The following may be the impact on actuaries in the first scenario:
 
  1. More pressure to learn programming, data science, big data and AI
  2. Improving soft skills and communication will be crucial
  3. Those at entry level or those that stopped learning long ago will start getting displaced. Polarisation will enter as top actuaries are hired to supervise the software systems and there is no longer need for entry-level actuaries (as all of their work has been automated)
  4. Focus on continuous learning; no longer one fixed path towards qualification, as qualifying alone won’t mean much. Burnout and early retirement might peak within the top actuaries.
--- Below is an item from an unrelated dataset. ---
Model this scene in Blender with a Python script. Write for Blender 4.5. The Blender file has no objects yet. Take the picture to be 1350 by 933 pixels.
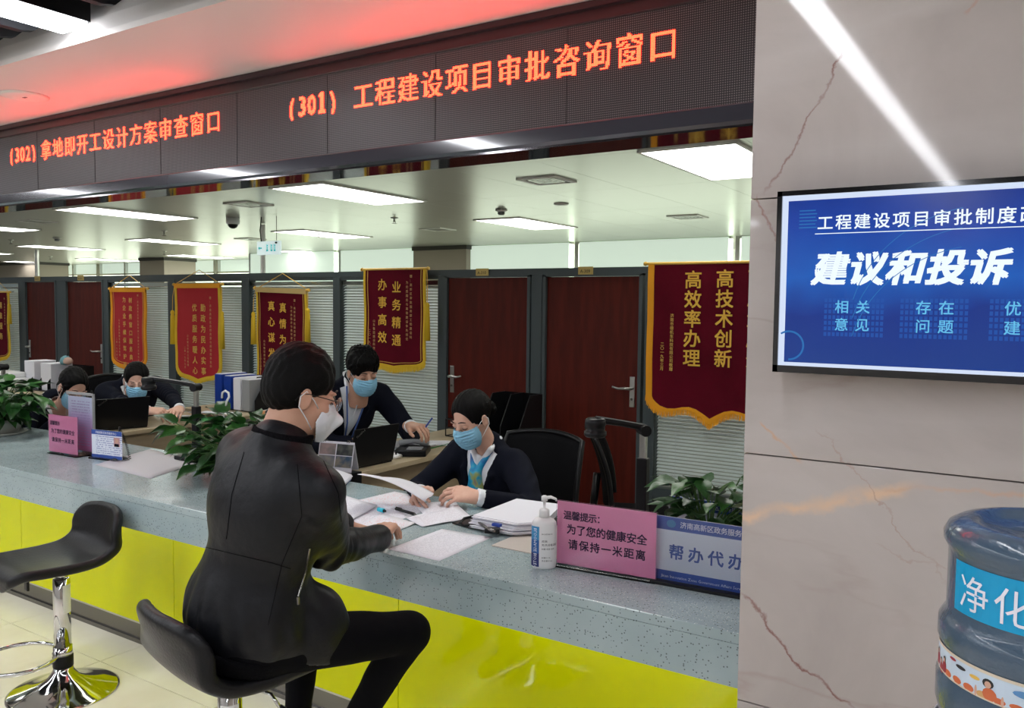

Future of work and education

It’s not just automation, the world of work is set to be disrupted at an unprecedented pace, which will change how we work, when we work, the type of work we do, what does it mean to be an employee and what can we expect from employers. Sharing economy, flexible working, knowledge economy, global connectivity, focus on creativity, machine economy, different work expectations on the part of the millennial generation, this all interacts dynamically to change what it means to work and to have a living and career.
 
Susskind argues that professions have earned a privileged position in society, ‘a mandate for control in their fields of specialization’. In essence the professions are a type of social contract: they are the gatekeepers to specialised knowledge and expertise, they are allowed to self-regulate their activities, and we place our trust in them to advise and help us. Knowledge is power. And it is centralised.
 
Susskind argues that this social contract has many drawbacks – in particular, the professions are notoriously conservative and reluctant to change – but until recently there was no better system. Now, though, technology allows us to consider alternatives like tapping into crowd wisdom like peer-to-peer insurance does. Is a professional society like SOA better suited to the future or universities or MOOCs? How will we impart self-learning in the future?
 
The major work done by an actuary and a data scientist isn’t technological, but sociological: their job is to communicate with the heads of companies and with the broader public about how data can be used to improve businesses. Essentially, data scientists are advocates for better data analysis and for more data-driven decision-making, both of which require constant vigilance to maintain. While the mathematical component of the work done by a data scientist is essential, it is nevertheless irrelevant in the absence of human efforts to sway decision-makers. Awareness of behavioral psychology and communication skills can radically improve actuaries’ sway over real decisions and their implementations.